"This is just the start of a showdown between the West and The Rest"
(Amir Taheri, The Times, 2006/08/02)
"For almost a quarter of a century there has been intense competition within the Islamist camp over who could claim leadership. For much of that period Sunni Salafist movements, backed by oil money, were in the ascendancy. They began to decline after the 9/11 attacks that deprived them of much of the support they received from Arab governments and charities. In the past five years Tehran has tried to seize the opportunity to advance its own leadership claims. ...Many in the Middle East are alarmed by these shifts of power and dread the prospect of the region entering a new dark age under radical Islamist regimes. For this reason, there seems to be much less hostility towards Israel in the wider Arab world than we might expect in the West.
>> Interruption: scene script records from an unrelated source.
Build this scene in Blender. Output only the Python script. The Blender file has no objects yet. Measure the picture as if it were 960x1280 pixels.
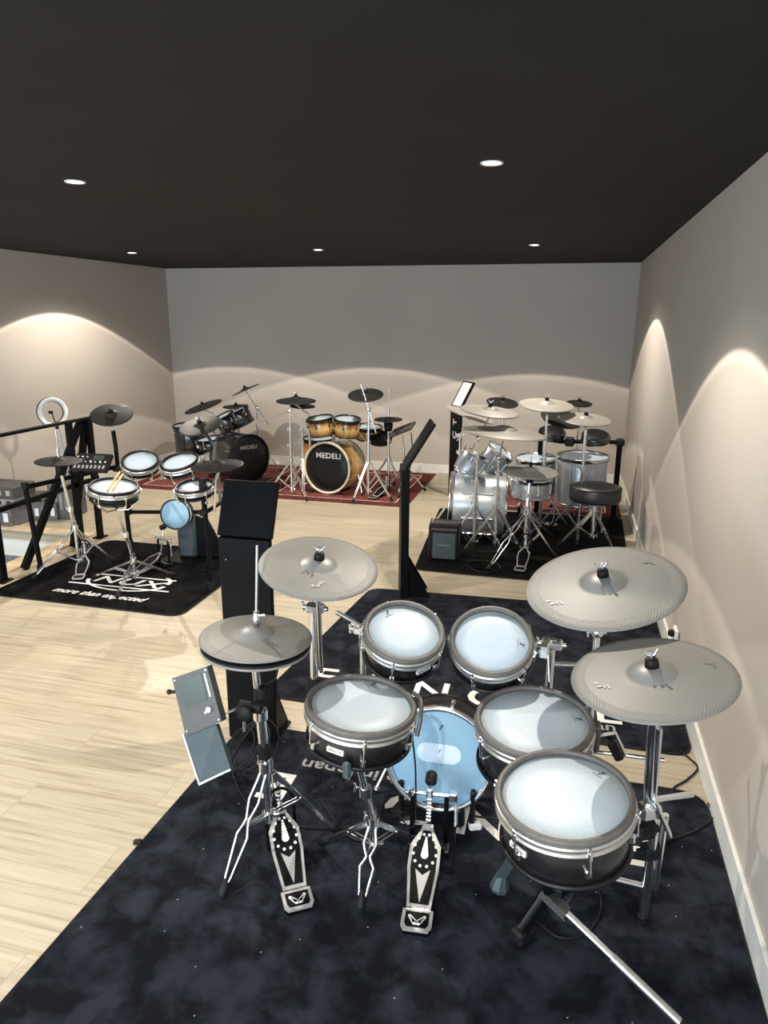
import bpy, math, random
from mathutils import Vector, Matrix
random.seed(7)
C = bpy.context.scene.collection
PI = math.pi
# ---------------------------------------------------------------- camera
FOC, PITCH, YAW, ROLL, EYE = 888.0, math.radians(15.11), math.radians(14.39), math.radians(.336), 1.9
cyw, syw, cpt, spt = math.cos(YAW), math.sin(YAW), math.cos(PITCH), math.sin(PITCH)
FW = Vector((-syw*cpt, cyw*cpt, -spt)); RT0 = Vector((cyw, syw, 0)); UP0 = RT0.cross(FW)
RT = RT0*math.cos(ROLL)+UP0*math.sin(ROLL); UP = -RT0*math.sin(ROLL)+UP0*math.cos(ROLL)
cd = bpy.data.cameras.new('camera'); cam = bpy.data.objects.new('camera', cd); C.objects.link(cam)
cd.sensor_fit = 'VERTICAL'; cd.sensor_height = 36; cd.lens = FOC/1280*36; cd.clip_start = .02
Mc = Matrix((RT, UP, -FW)).transposed().to_4x4(); Mc.translation = Vector((0, 0, EYE)); cam.matrix_world = Mc
bpy.context.scene.camera = cam
def ray(px, py): return FW*FOC+RT*(px-480)-UP*(py-640)
def at(px, py, z):                                   # the place at height z seen at a measured point
    d = ray(px, py); return Vector((0, 0, EYE))+d*((z-EYE)/d.z)
def aty(px, py, y):                                  # the place at depth y
    d = ray(px, py); return Vector((0, 0, EYE))+d*(y/d.y)
# ---------------------------------------------------------------- light
vs = bpy.context.scene.view_settings
vs.view_transform = 'Standard'; vs.look = 'None'; vs.exposure = 0.32; vs.gamma = 1; vs.use_curve_mapping = False
w = bpy.data.worlds.new('world'); bpy.context.scene.world = w; w.use_nodes = True
w.node_tree.nodes['Background'].inputs[0].default_value = (.72, .86, 1, 1)
w.node_tree.nodes['Background'].inputs[1].default_value = 2.2
H = 2.541; XR = .6846; YB = 8.865
al = bpy.data.lights.new('window_daylight', 'AREA'); al.shape = 'RECTANGLE'; al.size = 5.2; al.size_y = 2.0
al.energy = 190; al.color = (.72, .87, 1.0)
alo = bpy.data.objects.new('window_daylight', al); C.objects.link(alo)
alo.location = (-2.4, -1.95, 1.35); alo.rotation_euler = (math.radians(90), 0, 0)
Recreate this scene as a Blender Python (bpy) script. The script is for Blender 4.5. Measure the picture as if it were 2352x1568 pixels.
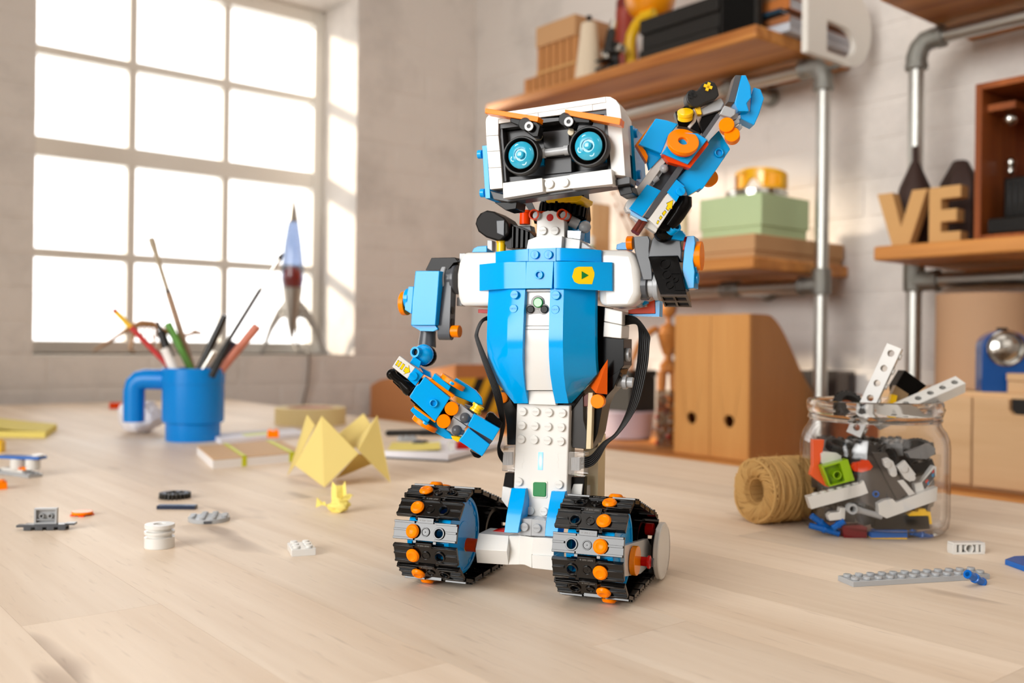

There may be no sympathy for Israel as such but many Arabs realise that the current war is over something bigger than a Jewish state with a tiny territory of 10,000 square miles, less than 1 per cent of Saudi Arabia’s land mass.This war is one of many battles to be fought between those who wish to join the modern world, warts and all, and those who think they have an alternative. This is a war between the West and what one might describe as “The Rest”, this time represented by radical Islamism. All the talk of a ceasefire, all the diplomatic gesticulations may ultimately mean little in what is an existential conflict."